Applying design thinking to help teams approve spend across government

Using design sprints to marry policy and delivery.

#oneteamgov is a movement across government that seeks to better align policy and delivery. We have adopted the same ethos for our work with the Government Digital Service (GDS) standards assurance team.

In the past, policy teams have designed technical or product solutions to problems without working with end users to understand their needs. It’s been recognised by many that in order to build better public services, policy and delivery should work as one. We think this is where design sprints can help public sector teams work as #oneteamgov.

Design sprints allow teams to build trust between policy and delivery by getting them to work together on a solution.
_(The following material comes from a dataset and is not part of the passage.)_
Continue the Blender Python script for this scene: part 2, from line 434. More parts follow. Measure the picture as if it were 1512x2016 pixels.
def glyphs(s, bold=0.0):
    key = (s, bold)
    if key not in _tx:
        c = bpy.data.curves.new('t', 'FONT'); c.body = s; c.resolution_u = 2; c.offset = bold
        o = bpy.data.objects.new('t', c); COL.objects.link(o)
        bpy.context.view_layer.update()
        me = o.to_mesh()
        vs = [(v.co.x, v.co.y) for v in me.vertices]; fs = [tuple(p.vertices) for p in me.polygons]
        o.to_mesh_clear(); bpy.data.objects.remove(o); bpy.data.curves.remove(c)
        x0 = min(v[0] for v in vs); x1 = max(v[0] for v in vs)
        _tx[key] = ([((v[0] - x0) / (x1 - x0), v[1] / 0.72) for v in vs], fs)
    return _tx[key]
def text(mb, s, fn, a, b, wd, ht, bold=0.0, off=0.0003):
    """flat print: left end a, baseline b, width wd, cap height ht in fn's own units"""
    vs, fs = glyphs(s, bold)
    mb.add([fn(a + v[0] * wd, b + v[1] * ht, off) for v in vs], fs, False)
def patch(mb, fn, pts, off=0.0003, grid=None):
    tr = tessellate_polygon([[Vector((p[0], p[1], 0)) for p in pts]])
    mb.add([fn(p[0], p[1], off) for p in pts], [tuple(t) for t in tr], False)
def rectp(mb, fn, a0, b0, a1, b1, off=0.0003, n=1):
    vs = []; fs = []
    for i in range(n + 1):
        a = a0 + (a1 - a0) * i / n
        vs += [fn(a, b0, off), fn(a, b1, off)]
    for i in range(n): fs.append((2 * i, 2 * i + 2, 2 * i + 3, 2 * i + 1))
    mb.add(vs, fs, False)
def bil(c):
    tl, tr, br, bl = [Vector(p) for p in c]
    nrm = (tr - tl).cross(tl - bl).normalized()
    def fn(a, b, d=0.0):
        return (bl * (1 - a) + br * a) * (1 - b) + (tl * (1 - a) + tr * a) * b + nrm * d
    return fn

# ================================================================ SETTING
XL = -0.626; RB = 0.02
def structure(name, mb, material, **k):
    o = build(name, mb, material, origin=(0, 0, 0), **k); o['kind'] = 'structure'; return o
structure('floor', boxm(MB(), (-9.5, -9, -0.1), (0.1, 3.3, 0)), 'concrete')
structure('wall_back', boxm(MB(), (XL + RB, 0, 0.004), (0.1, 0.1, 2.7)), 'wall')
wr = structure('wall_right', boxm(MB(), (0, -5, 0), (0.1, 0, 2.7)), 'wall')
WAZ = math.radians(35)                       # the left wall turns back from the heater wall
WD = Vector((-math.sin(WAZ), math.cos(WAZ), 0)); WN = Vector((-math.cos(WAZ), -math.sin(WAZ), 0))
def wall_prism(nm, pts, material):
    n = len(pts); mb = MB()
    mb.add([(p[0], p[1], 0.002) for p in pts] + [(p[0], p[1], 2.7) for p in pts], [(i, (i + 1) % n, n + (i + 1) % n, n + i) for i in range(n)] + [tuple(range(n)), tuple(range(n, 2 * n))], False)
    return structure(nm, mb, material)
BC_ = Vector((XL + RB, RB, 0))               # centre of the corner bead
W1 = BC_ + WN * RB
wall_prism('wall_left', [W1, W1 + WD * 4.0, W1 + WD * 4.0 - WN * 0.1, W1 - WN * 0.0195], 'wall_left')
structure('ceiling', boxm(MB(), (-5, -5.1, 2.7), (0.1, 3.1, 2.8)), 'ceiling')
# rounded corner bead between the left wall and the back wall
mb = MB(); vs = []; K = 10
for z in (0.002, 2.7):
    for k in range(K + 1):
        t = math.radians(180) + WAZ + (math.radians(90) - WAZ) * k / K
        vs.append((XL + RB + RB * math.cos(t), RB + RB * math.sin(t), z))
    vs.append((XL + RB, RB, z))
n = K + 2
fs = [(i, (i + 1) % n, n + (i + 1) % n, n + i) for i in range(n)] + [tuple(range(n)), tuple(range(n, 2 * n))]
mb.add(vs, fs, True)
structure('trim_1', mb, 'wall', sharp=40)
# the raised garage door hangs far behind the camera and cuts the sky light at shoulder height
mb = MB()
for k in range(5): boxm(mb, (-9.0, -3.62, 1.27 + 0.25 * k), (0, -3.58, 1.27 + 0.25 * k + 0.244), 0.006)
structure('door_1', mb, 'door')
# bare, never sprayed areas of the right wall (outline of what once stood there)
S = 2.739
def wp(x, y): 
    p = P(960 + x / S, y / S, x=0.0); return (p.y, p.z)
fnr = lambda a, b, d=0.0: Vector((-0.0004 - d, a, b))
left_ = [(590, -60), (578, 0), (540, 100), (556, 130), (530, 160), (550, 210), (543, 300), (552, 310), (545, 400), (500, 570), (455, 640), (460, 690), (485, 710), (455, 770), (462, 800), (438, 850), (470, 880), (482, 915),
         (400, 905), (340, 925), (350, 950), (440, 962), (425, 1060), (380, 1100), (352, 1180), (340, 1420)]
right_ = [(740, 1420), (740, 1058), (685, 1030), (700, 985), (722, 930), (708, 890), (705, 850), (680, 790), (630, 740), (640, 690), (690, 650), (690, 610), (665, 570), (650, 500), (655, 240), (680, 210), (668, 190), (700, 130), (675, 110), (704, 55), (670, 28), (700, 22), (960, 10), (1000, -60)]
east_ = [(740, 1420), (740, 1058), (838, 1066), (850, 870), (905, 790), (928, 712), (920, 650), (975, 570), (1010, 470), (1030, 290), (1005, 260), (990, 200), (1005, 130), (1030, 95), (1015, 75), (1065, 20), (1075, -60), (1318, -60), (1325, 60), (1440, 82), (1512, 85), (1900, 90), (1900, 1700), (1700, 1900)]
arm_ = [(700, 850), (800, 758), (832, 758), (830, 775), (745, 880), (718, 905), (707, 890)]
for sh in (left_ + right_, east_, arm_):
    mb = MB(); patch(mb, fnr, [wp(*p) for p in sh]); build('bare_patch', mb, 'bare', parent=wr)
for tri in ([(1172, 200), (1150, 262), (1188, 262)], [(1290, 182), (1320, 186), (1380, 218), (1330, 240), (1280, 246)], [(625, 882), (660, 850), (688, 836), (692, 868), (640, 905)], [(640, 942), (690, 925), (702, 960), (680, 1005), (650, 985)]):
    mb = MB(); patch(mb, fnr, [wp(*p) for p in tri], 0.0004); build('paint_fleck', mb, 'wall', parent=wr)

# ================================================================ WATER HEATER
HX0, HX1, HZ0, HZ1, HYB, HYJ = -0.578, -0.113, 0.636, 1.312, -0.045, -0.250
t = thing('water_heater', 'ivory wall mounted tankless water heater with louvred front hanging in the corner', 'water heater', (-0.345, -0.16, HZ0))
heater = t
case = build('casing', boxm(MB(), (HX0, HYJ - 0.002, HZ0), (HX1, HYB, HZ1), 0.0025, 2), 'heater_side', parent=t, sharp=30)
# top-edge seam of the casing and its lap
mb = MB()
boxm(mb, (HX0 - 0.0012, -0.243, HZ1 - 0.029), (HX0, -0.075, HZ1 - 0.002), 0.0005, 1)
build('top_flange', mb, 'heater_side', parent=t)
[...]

They ensure that solutions are designed based on user needs by testing and iterating right away.

By working in this way, the outcome of each design sprint is something tangible that has had input from delivery, policy, users, and stakeholders. Design sprints can be completed with comparatively small effort, time and cost.

Using a design-led approach to improve internal services

The standards assurance team at GDS reviews, advises and approves departmental spend on digital and technology projects. We’re working with the team on an alpha to improve the systems and tools used for assessing digital and technology activities across government.

During the discovery phase, we investigated the day-to-day working practices of the teams who are responsible for assessing digital and technology activities in departments. We found that users had created their own workarounds and shadow systems to do their work, because the existing tool didn’t fully support their needs. Research also uncovered points of friction in the process as a result of competing user needs.

In alpha, we’re using design sprints and co-design workshops so that users and stakeholders can come up with their own solutions that support their needs and those of others. By prototyping early, we’ll have something tangible to test and iterate with real users.

Together, this can enable us to re-imagine a spend controls service that supports assurance teams and improves collaboration between people who work with each other to get spend approved.   

Adapting design sprints to consider an evolving process and competing user needs

The approach we’re taking is best described by this picture below. Following an inception phase, we split the work into five two-week sprints. Four of the sprints will allow us to focus on and explore solutions from the perspective of the four user groups we identified in discovery. We plan to use a fifth sprint to develop and test an alpha service based on the learnings of the previous design sprints.

Img 1: alpha approach consisting of four design sprints and a demo sprint to synthesise findings into recommendations for Beta. Each sprint will explore the main stages in user journey from the perspective of four major user groups.

We adapted the well known Google Ventures design sprint for the project as we wanted to make sure we included as many users and stakeholders as possible. Each design sprint is split into five phases – define, design, make, learn and share.

Img 2: five-phase design sprint

Phase 1: Define

Together we review our focus, what we think we know and where the gaps are. Based on this, we select a hypothesis to challenge, user needs to bring into co-design workshops and a list of questions to answer.

Phase 2: Design

This phase in each sprint includes design contributors and representatives of the user group we’re focusing on. Structured as a workshop, it’s made up of two activities: journey mapping and sketching. Both include some discussion, iterating and merging of ideas. The latter is inspired by the ‘design funnel’ which means coming up with as many ideas as possible and then adding/discarding until there’s a winner.

Phase 3: Make

Taking the data from design activities, we refine our user journeys and stories. Working together, we build and review prototypes and plan upcoming testing sessions in more detail.

Phase 4: Learn

At this point, we’re ready to get users to test the prototype. We also include contextual questions and validate the user stories we’ve written. Team members are encouraged to observe and take notes.

We finish this by analysing data and producing a slide deck which includes snippets of data to share at our end of sprint show and tell.

Phase 5: Share

This is a show and tell for the wider team and project stakeholders. We’re following the GOV.UK design principle of working in the open.

Moving forward

We’re now in our fourth sprint and have a better understanding of the context and journeys of both GDS technical advisors and teams in departments. Together, we’ve sketched out solutions to support their needs and day-to-day work. We’re now busy making and planning for testing sessions as well as iterating prototypes. We’ll share what we learn from this work and how this approach can be iterated and improved for use by other public sector teams.